Regulatory Framework for Microfinance Institutions (MFIs)
The regulatory architecture governing MFIs shifted decisively with the implementation of the RBI’s Master Direction – Reserve Bank of India (Regulatory Framework for Microfinance Loans) Directions, 2022.
Key RBI Regulatory Guidelines (2022 Directions)
- Definition of Microfinance Loan: A collateral-free loan given to a household having an annual household income up to ₹3 Lakh.
- Limit on Debt-Income Ratio: The outflows on account of repayment of monthly loan obligations of a household cannot exceed 50% of the monthly household income.
- Flexibility in Repayment: MFIs must offer borrowers the flexibility of choosing periodicities for repayment (e.g., weekly, fortnightly, or monthly).
- No Prepayment Penalty: There can be no prepayment penalty on microfinance loans.

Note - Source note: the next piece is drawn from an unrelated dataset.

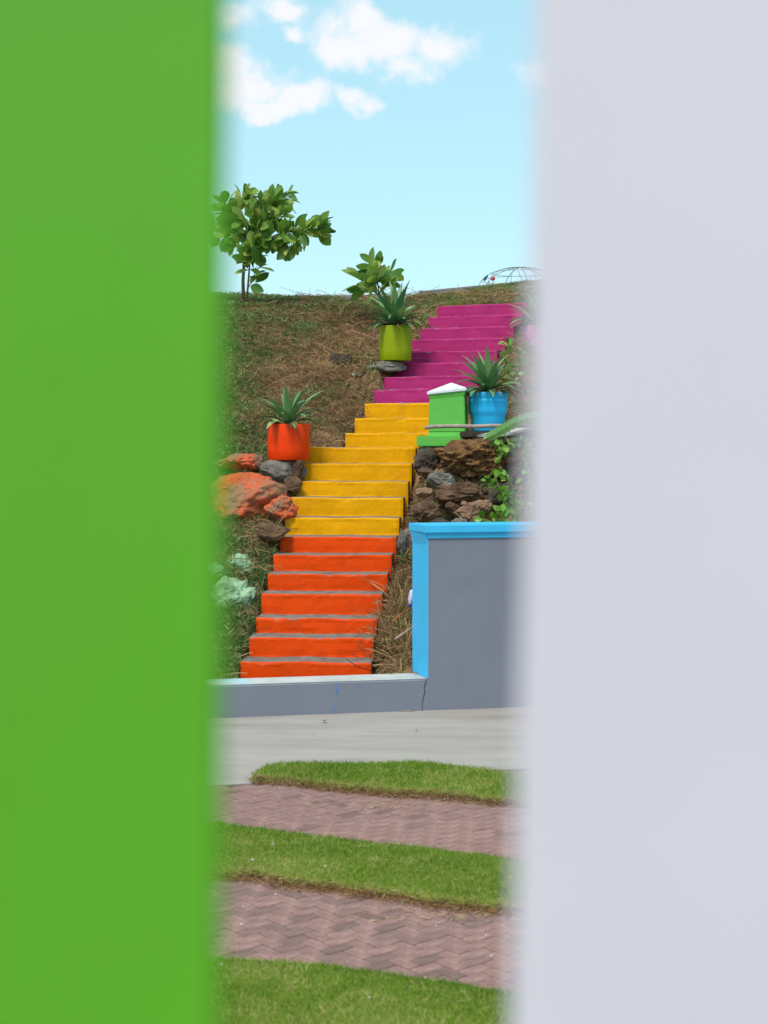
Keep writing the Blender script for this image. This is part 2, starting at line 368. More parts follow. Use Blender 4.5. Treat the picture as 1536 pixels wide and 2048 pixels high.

Core Economic Implications and Challenges
Key Institutional Interventions
- Micro Units Development and Refinance Agency (MUDRA): Launched in 2015, MUDRA provides refinance support to banks, MFIs, and NBFCs for lending to micro-enterprises under three schemes: Shishu (loans up to ₹50,000), Kishor (loans from ₹50,000 to ₹5 Lakh), and Tarun (loans from ₹5 Lakh to ₹10 Lakh).
- SIDBI Make in India Soft Loan Fund for Micro Small and Medium Enterprises (SMILE): Focuses on providing soft loans to meet debt-equity ratios for new and existing enterprises.
Persistent Structural Challenges
- Regional Imbalances: Microfinance penetration remains heavily skewed toward the Southern and Eastern regions of India, leaving North and North-Western states underserved.
- High Interest Rates: Non-cooperative MFIs often charge higher interest rates than commercial banks due to the high administrative costs of servicing small ticket-size loans in remote regions.
- Asset Quality Risks: Ghost lending (loans taken on behalf of others) and multiple-lending (borrowers taking loans from several MFIs simultaneously) lead to localized over-indebtedness and spikes in Non-Performing Assets (NPAs).
Statistical Trivia and Prelims Pointers
- N Lakhwar Committee / Malegam Committee (2011): Formed in the wake of the Andhra Pradesh microfinance crisis, the Y.H. Malegam Committee recommendations led to the creation of the separate category of NBFC-MFIs and set pricing caps on micro-loans.
- Priority Sector Lending (PSL): Bank loans extended to MFIs for on-lending to individuals or SHGs qualify under the Priority Sector Lending guidelines mandated by the RBI.
- Lakhpati Didi Scheme: A targeted initiative aiming to catalyze rural economic shifts by enabling 3 crore women in SHGs to earn a sustainable net income of at least ₹1 Lakh per annum.